Thursday, December 07, 2006

More interactive TV

Mozzer: Enigma? Maybe. Icon? Nope.

A bunch of anti-Public Service Broadcasting entrists at the BBC have decided to annoy the silent majority again. This time, they are doing a poll to find our top 'Living Icon'.

I'd like to be a fly on the wall when their 'creatives' dreamed that one up. (Can flies make flamethrowers work? Let me know).

The three finalists are David Attenborough, Paul McCartney and the lovely S.P. Morrissey.

David Attenborough!!?! You can't give someone an award like this unless there is a popular tabloid nickname based on an abbreviation of their surname.

I know I've made a few enemies in the last few weeks, but can I unite the visitors to this blog behind at least one principle?
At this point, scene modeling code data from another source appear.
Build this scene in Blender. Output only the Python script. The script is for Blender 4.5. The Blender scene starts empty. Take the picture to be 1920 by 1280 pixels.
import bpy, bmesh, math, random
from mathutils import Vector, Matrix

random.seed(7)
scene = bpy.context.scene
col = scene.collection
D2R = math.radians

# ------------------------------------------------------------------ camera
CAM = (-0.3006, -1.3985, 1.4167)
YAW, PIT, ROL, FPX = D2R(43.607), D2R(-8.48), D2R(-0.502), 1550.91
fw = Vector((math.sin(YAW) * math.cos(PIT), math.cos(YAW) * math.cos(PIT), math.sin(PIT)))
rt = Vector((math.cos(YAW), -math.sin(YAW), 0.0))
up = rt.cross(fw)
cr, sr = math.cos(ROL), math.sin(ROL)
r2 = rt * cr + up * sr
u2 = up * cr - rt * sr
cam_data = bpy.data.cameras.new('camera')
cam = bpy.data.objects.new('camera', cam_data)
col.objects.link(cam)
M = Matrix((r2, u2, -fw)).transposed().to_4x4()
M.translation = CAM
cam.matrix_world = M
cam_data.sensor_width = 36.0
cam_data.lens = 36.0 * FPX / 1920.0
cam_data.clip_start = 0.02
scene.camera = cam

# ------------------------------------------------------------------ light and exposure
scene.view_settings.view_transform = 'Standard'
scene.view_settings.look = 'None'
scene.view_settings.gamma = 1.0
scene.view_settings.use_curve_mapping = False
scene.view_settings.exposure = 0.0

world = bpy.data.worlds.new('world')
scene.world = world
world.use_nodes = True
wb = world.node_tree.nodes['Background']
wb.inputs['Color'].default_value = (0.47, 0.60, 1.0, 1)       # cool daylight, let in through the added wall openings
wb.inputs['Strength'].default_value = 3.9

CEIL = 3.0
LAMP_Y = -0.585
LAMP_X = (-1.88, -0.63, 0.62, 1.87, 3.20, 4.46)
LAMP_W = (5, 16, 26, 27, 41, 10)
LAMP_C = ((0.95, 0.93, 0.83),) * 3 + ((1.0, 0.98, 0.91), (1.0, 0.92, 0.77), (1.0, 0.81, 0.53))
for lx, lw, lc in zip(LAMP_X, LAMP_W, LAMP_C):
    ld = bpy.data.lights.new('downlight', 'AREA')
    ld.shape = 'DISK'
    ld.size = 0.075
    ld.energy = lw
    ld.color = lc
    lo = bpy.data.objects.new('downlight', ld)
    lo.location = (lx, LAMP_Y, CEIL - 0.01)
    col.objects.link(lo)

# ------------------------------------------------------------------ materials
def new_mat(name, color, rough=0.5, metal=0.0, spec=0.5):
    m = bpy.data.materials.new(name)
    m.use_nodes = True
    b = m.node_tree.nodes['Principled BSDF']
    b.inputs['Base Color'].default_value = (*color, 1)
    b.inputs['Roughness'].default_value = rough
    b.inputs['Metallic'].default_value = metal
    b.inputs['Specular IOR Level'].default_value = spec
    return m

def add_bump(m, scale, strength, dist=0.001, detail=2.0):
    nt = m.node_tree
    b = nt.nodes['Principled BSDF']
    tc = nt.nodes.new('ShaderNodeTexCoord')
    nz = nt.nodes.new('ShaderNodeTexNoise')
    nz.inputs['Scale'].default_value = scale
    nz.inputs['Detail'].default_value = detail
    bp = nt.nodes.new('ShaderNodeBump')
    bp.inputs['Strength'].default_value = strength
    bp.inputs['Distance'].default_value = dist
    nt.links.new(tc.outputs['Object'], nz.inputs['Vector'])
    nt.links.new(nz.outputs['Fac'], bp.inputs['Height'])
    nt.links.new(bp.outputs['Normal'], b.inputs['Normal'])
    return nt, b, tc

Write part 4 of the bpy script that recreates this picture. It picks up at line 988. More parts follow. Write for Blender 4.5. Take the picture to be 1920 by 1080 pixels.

"Anyone using the word 'Icon' (except in discussing old religious pictures) should be publically eviscerated"



Jim Bliss said...

"Anyone using the word 'Icon' (except in discussing old religious pictures) should be publically eviscerated"

So what exactly do you call those little pictures on your computer desktop that, when clicked with a mouse pointer, open a file or application?

Apparently the word I use would see me publicly eviscerated.

Paulie said...

OK Jim. Fair point. Exception added.

Will said...

Fuck that. Call the thingies.

Charlie said...

I voted for Mozza on your behalf. OK, Paul?

ivan said...

I am SO with you on this:

David Attenborough - blegh

Morrissey - blegggahhhh

Sir Paul McCartney - bleugghehehhgo0nofnsionfdjisheghwgf naicndinsijgbisbfgjsgrooooghhh

Igor Belanov said...

I agree on the misuse of 'icon', though I think Moz has to be described as a genius instead.
Btw, 'legend' is another word used injudiciously. This morning I saw Brendan Ormsby termed a 'Leeds legend'. He wasn't even particularly good when he played for Scarborough.

Nelson said...


An icon (from Greek εἰκών, eikon, "image") is an image, picture, or representation; it is a sign or likeness that stands for an object by signifying or representing it, or by analogy, as in semiotics; in computers an icon is a symbol on the monitor used to signify a command; by extension, icon is also used, particularly in modern popular culture, in the general sense of symbol — i.e. a name, face, picture, edifice or even a person readily recognized as having some well-known significance or embodying certain qualities.